For note, it was not the killing of these men that worried the Marine Corps in the US -- it was the pissing. Nothing wrong in killing amid the "core values" of the Marine Corps; you just shouldn't urinate on the corpses.

And even more to the point: YOU MUSTN'T DO IT ON CAMERA! Too late. It comes to this. Armies are horrible creatures and soldiers do wicked things but when we accept all these lies about "bad apples" and the exceptionalism of crime in war -- "there may have been some excesses" is the usual dictator-speak -- we are accepting war and going along with the dishonesty of it and we are making it more possible and easier and the killings and rapes more excusable and more frequent.

And how should armies react? With one word: guilty. (© Independent News Service)

- Robert Fisk
Carlsberg don't do Gombeenocracies, but by jaysus if they did...

tyssam5

Quote from: Jack Frost on January 13, 2012, 03:38:42 PM
Quote from: Mike Sheehy on January 13, 2012, 10:41:35 AM
Quote from: Aerlik on January 12, 2012, 06:11:19 PM
>:(
Eagerly awaiting the pro-yank apologists...

There will be no apologists and I am sure you well know that. This is an abomination and those involved will be prosecuted. Keep in mind, however, that the Abu Ghraib atrocities were brought to light in 2004. The main perpetrators were sentenced to 10 years imprisonment in 2005 (thats one year later) and 11 soldiers were convicted and sentenced to military prisons. Also, keep in mind that there were no fatalities wrt Abu Ghraib...
Contrast that to bloody Sunday where  26(?) people were shot and 13 killed. Have there been any convictions in this case ? Whatever you think about the US they at least make some fist of holding soldiers accountable.

Indeed they do. Just look at what they have done to Bradley Manning. He exposed their murders in Iraq and Afghanistan, and he ends up in jail. Have any US soldiers been arrested on the back of the information and video he allegedly released to Wikileaks which showed US soldiers murdering innocent civilians in cold blood?

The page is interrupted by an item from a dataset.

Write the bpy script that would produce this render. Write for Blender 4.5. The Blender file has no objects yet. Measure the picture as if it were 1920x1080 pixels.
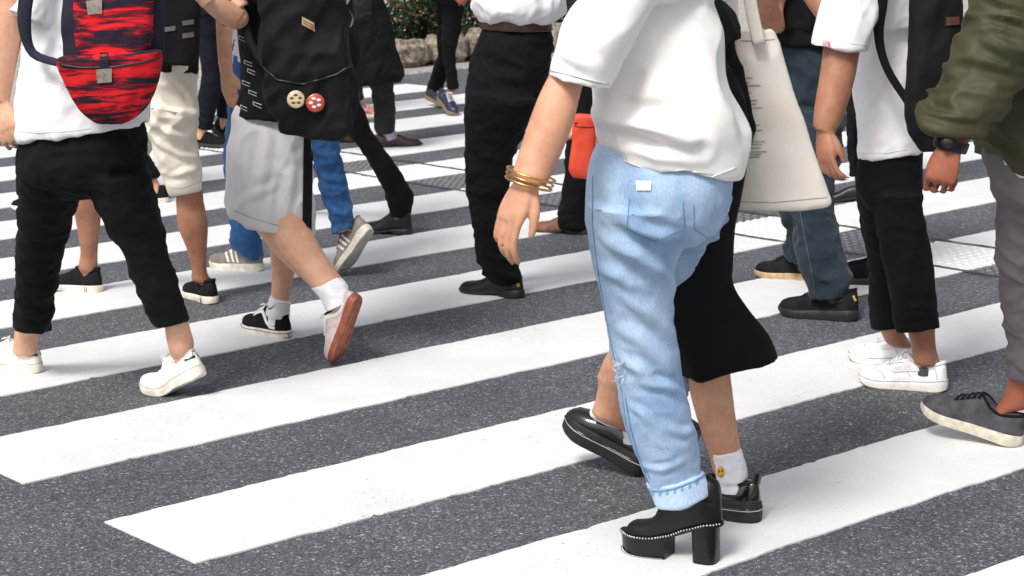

Shouldn't you have another 'allegedly' between 'US soldiers' and 'murdering'? Just want to keep a stickler for justice such as yourself right.

Jack Frost

Quote from: tyssam5 on January 13, 2012, 09:11:50 PM
Quote from: Jack Frost on January 13, 2012, 03:38:42 PM
Quote from: Mike Sheehy on January 13, 2012, 10:41:35 AM
Quote from: Aerlik on January 12, 2012, 06:11:19 PM
>:(
Eagerly awaiting the pro-yank apologists...

There will be no apologists and I am sure you well know that. This is an abomination and those involved will be prosecuted. Keep in mind, however, that the Abu Ghraib atrocities were brought to light in 2004. The main perpetrators were sentenced to 10 years imprisonment in 2005 (thats one year later) and 11 soldiers were convicted and sentenced to military prisons. Also, keep in mind that there were no fatalities wrt Abu Ghraib...
Contrast that to bloody Sunday where  26(?) people were shot and 13 killed. Have there been any convictions in this case ? Whatever you think about the US they at least make some fist of holding soldiers accountable.

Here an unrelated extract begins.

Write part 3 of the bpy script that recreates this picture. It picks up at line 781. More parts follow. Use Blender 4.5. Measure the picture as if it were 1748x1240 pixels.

Indeed they do. Just look at what they have done to Bradley Manning. He exposed their murders in Iraq and Afghanistan, and he ends up in jail. Have any US soldiers been arrested on the back of the information and video he allegedly released to Wikileaks which showed US soldiers murdering innocent civilians in cold blood?

Shouldn't you have another 'allegedly' between 'US soldiers' and 'murdering'? Just want to keep a stickler for justice such as yourself right.


No need for "allegedly" in the sentence as the video clearly shows US soldiers murdering 12 innocent civilians from their helicopter, and laughing as they did so. 2 of the dead were Reuters reporters.

StGallsGAA

Sure they were non-coalition forces in a war zone so fair game regardless as to whether carrying out an actual act of insurgency at that time?